I say, go for it. There was an average/long lag time before this Tripel got going, so the more yeast the better. So far it has been smelling quite good, and with ice bags tied to the side of the carboy, a temp of 68-70 was maintained for a good day. The temp has been rising so I'm tying on more ice bags.

Kevin LaVoy said...

Well, thank you for having us. We had a very nice time.

As far as your fermentation temps go, I know generally speaking wit ale yeasts, you look to keep them no higher than the low seventies, but is that more a function of the fact that using sugar is more likely to produce some of the solventy flavors? I only used sugar once, and the result was pretty bad. Also, my temperature control is a bit dodgy, so I tend to ferment a little higher. I've basically got my recipe down pat, but at this point I'm basically trying to fine tune the mash schedule and whatnot. I wonder if a slightly higher mash temperature might keep the yeast from getting too out of control too fast.

When I start talking out loud about how dextrinous my wort should be, Kerry tells me to discuss it with the dogs.

Anonymous said...

Well!?! How'd it come out? Worth brewing again?

Ted Danyluk said...

Hey who ever you are...

It was absolutely fantastic! In fact, if there is any style I completely nailed...it was this Belgian Tripel. Full flavored, Great nose and mouthfeel, well attenuated and fully carbonated. I do have a couple more bottles, so perhaps I'll do a proper tasting and write-up.

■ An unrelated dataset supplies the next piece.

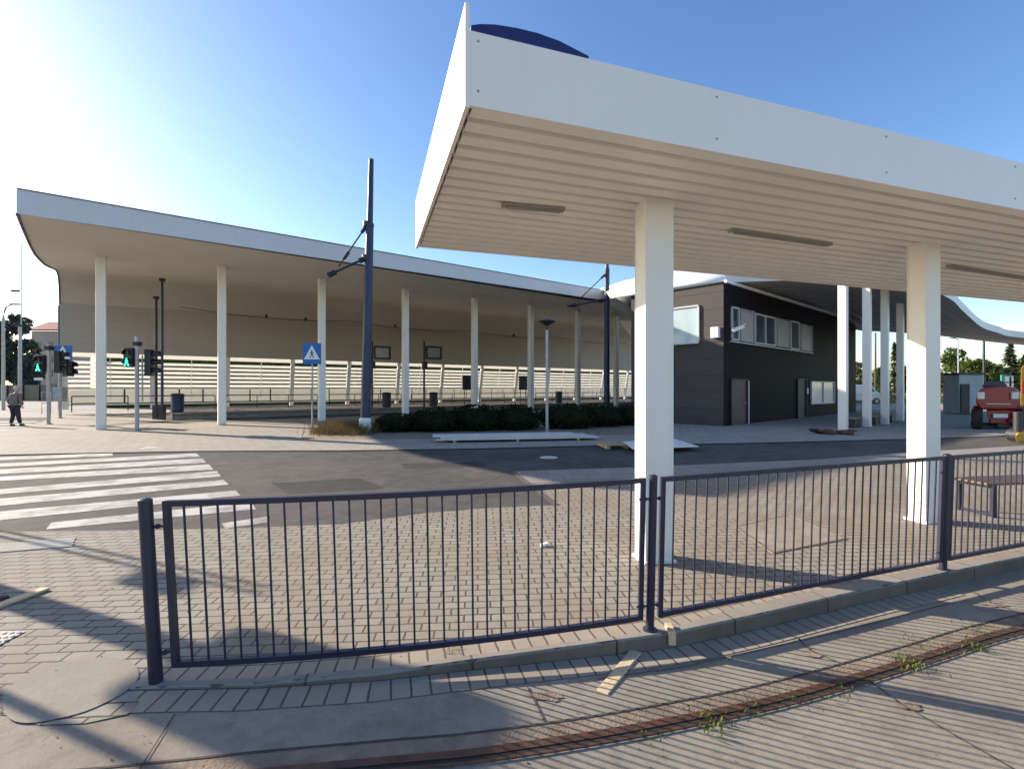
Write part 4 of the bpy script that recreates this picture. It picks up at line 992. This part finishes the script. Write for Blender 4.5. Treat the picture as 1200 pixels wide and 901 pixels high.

In the meantime, check out what the Bearded Brewer had to say about it (http://www.beardedbrewing.org/2008/11/three-brews-by-ted.html)


Anonymous said...

Hey - thanks for the quick reply! Great blog, awesome level of detail.

Ted Danyluk said...

Cheers. these are pretty much all my notes, so it helps me probably most of all. I like to easily check on past brews to formulate new ones.